Where Rama Varma truly excelled was in portraiture. Several of his portraits hang in the collection of the Kerala Museum in Kochi, depicting subjects ranging from judges to friends in traditional dress. He was also a skilled photographer who held a franchise from Kodak to sell camera equipment, and many of his portraits were created from photographs rather than live sittings.

Despite being largely forgotten outside Kerala, Rama Varma kept the flame of his father's artistic style alive in his home state. He established the Ravi Vilas Studio, which became the cradle for several generations of Malayali artists. His financial security allowed him to paint as he wished, ignoring emerging avant-garde trends.

In the 1930s, while India was discovering artists like Amrita Sher-Gil, Rama Varma traveled to Europe to study Renaissance masters. The establishment continued to respect him—in 1921 he served on a committee to reorganize his alma mater in Madras, and in the 1960s he headed the Kerala Lalithakala Akademi.

Rediscovery and Legacy

Today, renewed interest is growing in Rama Varma's work. One reason is that his paintings now hold historical significance, and the nationalist anti-Western sentiment that once marginalized him has faded. Market dynamics also play a role—with Ravi Varma's works becoming prohibitively expensive (his Mohini sold for nearly ₹20 crore in 2024), collectors with smaller budgets are looking at other artists from the Varma circle.

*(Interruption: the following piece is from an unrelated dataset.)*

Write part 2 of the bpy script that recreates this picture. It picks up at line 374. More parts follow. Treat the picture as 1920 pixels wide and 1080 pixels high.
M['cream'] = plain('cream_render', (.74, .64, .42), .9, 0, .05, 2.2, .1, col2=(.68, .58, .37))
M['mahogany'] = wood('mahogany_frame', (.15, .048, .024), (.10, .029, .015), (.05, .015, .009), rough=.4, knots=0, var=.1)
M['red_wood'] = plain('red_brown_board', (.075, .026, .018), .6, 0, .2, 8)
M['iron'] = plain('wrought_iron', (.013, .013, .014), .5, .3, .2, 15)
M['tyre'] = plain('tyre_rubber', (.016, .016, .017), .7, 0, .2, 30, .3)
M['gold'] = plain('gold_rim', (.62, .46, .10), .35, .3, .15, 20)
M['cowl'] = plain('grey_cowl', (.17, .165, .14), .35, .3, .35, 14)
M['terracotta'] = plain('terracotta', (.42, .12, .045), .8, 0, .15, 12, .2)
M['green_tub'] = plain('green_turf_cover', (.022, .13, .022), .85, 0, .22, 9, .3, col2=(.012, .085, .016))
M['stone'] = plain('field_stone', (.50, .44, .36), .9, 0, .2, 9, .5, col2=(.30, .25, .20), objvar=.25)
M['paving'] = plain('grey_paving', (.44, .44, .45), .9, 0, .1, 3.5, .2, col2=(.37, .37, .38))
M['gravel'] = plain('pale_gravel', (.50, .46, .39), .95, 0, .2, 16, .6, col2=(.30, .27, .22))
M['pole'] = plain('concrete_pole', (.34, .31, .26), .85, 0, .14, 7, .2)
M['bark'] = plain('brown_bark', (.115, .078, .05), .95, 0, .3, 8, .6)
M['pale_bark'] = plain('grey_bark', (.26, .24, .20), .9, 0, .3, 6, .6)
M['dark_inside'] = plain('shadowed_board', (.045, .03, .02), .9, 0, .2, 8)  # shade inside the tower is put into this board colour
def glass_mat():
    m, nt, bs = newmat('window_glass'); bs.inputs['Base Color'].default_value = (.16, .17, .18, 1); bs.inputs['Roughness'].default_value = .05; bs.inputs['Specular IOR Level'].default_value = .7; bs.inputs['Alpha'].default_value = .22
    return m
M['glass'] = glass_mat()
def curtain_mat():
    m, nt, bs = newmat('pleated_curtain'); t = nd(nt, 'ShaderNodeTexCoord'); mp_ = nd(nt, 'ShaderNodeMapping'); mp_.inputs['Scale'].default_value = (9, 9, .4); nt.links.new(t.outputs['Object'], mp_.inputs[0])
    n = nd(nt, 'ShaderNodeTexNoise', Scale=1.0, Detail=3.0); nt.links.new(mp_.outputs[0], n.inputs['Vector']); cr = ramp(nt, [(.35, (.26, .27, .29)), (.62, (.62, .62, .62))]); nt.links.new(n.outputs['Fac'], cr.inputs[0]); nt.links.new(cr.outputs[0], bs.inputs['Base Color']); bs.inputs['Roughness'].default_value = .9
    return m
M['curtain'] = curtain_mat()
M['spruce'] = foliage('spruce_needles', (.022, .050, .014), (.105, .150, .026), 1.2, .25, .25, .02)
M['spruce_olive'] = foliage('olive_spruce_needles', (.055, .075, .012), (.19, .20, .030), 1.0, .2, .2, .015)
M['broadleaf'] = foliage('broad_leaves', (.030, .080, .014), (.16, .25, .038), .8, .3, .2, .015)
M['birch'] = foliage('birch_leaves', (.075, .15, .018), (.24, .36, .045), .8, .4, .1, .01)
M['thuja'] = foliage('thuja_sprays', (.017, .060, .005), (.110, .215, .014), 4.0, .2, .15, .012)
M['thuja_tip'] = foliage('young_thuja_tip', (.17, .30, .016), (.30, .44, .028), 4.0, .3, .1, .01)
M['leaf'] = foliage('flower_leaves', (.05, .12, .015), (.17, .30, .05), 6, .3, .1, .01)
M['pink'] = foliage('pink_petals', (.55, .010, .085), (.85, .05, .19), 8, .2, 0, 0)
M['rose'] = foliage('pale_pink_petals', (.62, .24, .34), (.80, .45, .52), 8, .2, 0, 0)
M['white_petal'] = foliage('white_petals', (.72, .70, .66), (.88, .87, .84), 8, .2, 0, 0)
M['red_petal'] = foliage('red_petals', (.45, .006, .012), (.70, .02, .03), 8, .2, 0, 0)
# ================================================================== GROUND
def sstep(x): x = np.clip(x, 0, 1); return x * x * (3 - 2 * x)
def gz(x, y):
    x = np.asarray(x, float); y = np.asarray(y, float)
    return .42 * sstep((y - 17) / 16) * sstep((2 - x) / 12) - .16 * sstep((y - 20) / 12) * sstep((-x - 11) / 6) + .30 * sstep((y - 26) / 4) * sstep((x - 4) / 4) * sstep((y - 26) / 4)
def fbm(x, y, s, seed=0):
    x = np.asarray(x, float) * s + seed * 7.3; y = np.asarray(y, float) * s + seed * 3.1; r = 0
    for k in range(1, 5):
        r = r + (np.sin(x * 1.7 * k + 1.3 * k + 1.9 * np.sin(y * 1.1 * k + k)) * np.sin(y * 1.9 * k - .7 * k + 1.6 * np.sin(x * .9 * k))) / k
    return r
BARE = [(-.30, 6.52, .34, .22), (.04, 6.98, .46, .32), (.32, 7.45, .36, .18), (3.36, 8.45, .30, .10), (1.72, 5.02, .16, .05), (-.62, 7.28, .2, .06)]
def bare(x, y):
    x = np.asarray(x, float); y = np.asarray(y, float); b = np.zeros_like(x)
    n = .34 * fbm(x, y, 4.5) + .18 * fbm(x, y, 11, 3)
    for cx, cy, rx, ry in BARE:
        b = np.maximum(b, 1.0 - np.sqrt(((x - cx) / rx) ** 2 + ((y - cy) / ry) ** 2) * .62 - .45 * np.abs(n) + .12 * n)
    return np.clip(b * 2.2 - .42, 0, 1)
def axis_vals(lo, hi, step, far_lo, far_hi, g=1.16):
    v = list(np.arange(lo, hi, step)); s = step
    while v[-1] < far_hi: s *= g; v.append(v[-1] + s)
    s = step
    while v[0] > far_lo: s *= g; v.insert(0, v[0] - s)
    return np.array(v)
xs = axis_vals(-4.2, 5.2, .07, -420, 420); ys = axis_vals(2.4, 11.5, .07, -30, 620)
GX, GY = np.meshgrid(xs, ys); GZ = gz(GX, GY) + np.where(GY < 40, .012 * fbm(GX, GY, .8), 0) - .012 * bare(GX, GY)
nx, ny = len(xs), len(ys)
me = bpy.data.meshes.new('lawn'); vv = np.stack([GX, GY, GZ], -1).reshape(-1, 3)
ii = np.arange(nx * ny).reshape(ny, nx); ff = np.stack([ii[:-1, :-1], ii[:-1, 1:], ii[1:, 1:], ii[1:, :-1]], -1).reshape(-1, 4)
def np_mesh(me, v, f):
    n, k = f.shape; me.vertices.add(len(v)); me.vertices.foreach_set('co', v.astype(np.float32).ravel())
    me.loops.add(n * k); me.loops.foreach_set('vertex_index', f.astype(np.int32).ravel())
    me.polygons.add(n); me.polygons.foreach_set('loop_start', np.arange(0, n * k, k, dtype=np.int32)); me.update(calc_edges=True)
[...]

Rama Varma has become an attractive alternative—his painting of Shakuntala sold for just over ₹2 crore in 2021. In this sense, the artist continues to exist in his father's shadow, a position he likely wouldn't have minded given his career choices and arc.

One of his last paintings was a copy of Ravi Varma's Mahananda. Created in 1968 when the artist was elderly, the work lacks some intricate details present in the original, including the garden background. Most tellingly, as Rama Varma explained to the painting's recipient, his shaking hands prevented him from painting the strings on the veena.

The signature at the bottom of the canvas perfectly encapsulates the artist's entire career: After Ravi Varma, Rama Varma. This simple inscription acknowledges both his artistic debt and his permanent position in relation to his legendary father, whose shadow he both worked within and contributed to throughout his long and complex artistic journey.